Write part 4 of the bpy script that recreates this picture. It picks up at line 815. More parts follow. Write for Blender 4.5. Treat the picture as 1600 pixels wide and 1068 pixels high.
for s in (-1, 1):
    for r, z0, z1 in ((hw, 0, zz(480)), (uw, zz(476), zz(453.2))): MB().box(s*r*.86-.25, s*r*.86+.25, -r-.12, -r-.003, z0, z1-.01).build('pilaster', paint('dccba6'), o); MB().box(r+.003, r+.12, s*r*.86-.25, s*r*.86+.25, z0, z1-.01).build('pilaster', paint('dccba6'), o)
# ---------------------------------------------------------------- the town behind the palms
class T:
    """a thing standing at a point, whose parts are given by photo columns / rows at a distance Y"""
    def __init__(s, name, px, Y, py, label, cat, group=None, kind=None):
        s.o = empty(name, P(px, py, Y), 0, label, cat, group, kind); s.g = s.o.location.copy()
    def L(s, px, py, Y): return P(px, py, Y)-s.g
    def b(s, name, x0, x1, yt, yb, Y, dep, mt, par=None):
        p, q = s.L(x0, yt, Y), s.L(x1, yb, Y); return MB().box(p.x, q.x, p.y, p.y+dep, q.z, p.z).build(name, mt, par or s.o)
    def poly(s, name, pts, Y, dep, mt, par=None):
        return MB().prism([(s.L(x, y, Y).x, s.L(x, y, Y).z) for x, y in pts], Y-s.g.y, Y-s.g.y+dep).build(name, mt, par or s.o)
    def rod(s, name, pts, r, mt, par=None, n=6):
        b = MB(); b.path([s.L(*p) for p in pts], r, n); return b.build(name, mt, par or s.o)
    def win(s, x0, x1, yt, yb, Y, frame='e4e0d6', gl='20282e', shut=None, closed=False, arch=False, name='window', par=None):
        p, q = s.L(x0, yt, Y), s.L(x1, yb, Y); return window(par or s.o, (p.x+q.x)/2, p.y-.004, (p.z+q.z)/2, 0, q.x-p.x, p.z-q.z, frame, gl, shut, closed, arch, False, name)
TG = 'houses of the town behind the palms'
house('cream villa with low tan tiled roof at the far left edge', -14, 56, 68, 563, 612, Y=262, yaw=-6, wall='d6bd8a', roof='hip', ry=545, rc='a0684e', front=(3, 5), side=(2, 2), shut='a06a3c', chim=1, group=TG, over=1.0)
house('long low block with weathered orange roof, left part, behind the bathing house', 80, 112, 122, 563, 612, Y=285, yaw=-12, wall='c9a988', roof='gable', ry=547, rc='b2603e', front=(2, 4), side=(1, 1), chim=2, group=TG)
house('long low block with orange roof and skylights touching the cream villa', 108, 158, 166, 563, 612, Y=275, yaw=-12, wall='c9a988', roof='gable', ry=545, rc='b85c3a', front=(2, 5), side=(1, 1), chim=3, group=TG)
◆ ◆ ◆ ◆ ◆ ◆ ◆
** What is needed **
Nothing should be changed: write out all of the data as is.

** Problem solution **
Write part 4 of the bpy script that recreates this picture. It picks up at line 815. More parts follow. Write for Blender 4.5. Treat the picture as 1600 pixels wide and 1068 pixels high.
for s in (-1, 1):
    for r, z0, z1 in ((hw, 0, zz(480)), (uw, zz(476), zz(453.2))): MB().box(s*r*.86-.25, s*r*.86+.25, -r-.12, -r-.003, z0, z1-.01).build('pilaster', paint('dccba6'), o); MB().box(r+.003, r+.12, s*r*.86-.25, s*r*.86+.25, z0, z1-.01).build('pilaster', paint('dccba6'), o)
# ---------------------------------------------------------------- the town behind the palms
class T:
    """a thing standing at a point, whose parts are given by photo columns / rows at a distance Y"""
    def __init__(s, name, px, Y, py, label, cat, group=None, kind=None):
        s.o = empty(name, P(px, py, Y), 0, label, cat, group, kind); s.g = s.o.location.copy()
    def L(s, px, py, Y): return P(px, py, Y)-s.g
    def b(s, name, x0, x1, yt, yb, Y, dep, mt, par=None):
        p, q = s.L(x0, yt, Y), s.L(x1, yb, Y); return MB().box(p.x, q.x, p.y, p.y+dep, q.z, p.z).build(name, mt, par or s.o)
    def poly(s, name, pts, Y, dep, mt, par=None):
        return MB().prism([(s.L(x, y, Y).x, s.L(x, y, Y).z) for x, y in pts], Y-s.g.y, Y-s.g.y+dep).build(name, mt, par or s.o)
    def rod(s, name, pts, r, mt, par=None, n=6):
        b = MB(); b.path([s.L(*p) for p in pts], r, n); return b.build(name, mt, par or s.o)
    def win(s, x0, x1, yt, yb, Y, frame='e4e0d6', gl='20282e', shut=None, closed=False, arch=False, name='window', par=None):
        p, q = s.L(x0, yt, Y), s.L(x1, yb, Y); return window(par or s.o, (p.x+q.x)/2, p.y-.004, (p.z+q.z)/2, 0, q.x-p.x, p.z-q.z, frame, gl, shut, closed, arch, False, name)
TG = 'houses of the town behind the palms'
house('cream villa with low tan tiled roof at the far left edge', -14, 56, 68, 563, 612, Y=262, yaw=-6, wall='d6bd8a', roof='hip', ry=545, rc='a0684e', front=(3, 5), side=(2, 2), shut='a06a3c', chim=1, group=TG, over=1.0)
house('long low block with weathered orange roof, left part, behind the bathing house', 80, 112, 122, 563, 612, Y=285, yaw=-12, wall='c9a988', roof='gable', ry=547, rc='b2603e', front=(2, 4), side=(1, 1), chim=2, group=TG)
house('long low block with orange roof and skylights touching the cream villa', 108, 158, 166, 563, 612, Y=275, yaw=-12, wall='c9a988', roof='gable', ry=545, rc='b85c3a', front=(2, 5), side=(1, 1), chim=3, group=TG)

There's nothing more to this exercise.